The Hill

on

I sat on the monument and leaned back. I felt the wind lifting my hair and cooling my face. There are few places where the birdsong is so bright and clear, and I listened. I watched the birds swooping and soaring over the fields. Autumn colours spread out before me. I looked out, across the familiar roads, bridges and fields, past our little town, along the river and the estuary, out across the dunes, to the sea. I took deep breaths and I rested, there in the quiet above it all.

Sometimes, you just have to find what helps.

Whatever it is that has descended on you – grief, depression, anxiety, stress or sorrow – has suppressed your light. Things feel a little harder.

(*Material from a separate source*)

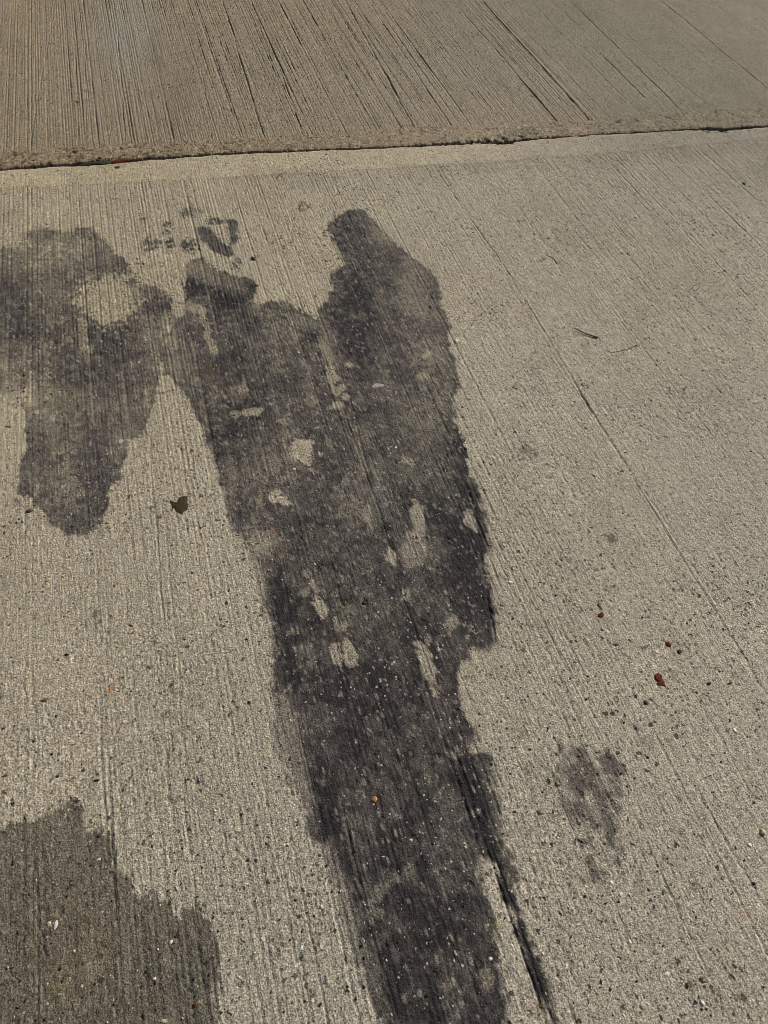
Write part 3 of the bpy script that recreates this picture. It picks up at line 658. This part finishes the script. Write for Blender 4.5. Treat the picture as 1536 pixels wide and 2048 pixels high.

Perhaps your heart feels tight, or your face does; smiling doesn’t come so easily, and perhaps it doesn’t always reach your eyes. Perhaps you catch yourself doing things you dislike: gossiping or envious words or bitterness rise more easily within you, and they spill from your mouth. There’s frustration, and fear of failure, and fear of falling apart.

But there are small things that help. They may even bring glimmers of the joy that has begun to elude you. As you wait for the clouds to pass, sometimes all you can do is find what helps – even a little – and do those things.

Going up the hill helps, or taking half an hour at the beach, or playing with the dog. Quiet helps, and music, and cleaning. Making a warm drink or a bowl of steaming, spicy soup helps. Saying sorry helps, and trying again. Kindness – both given and received – helps. And it helps to put one foot in front of the other and do the things that feel hard, because you still care, somewhere deep underneath those clouds, and because these hard things are often the important ones. They are acts of care, and they matter.

I hope that if you’re struggling, you find your things that help this week. I pray you’d find your glimmers of joy.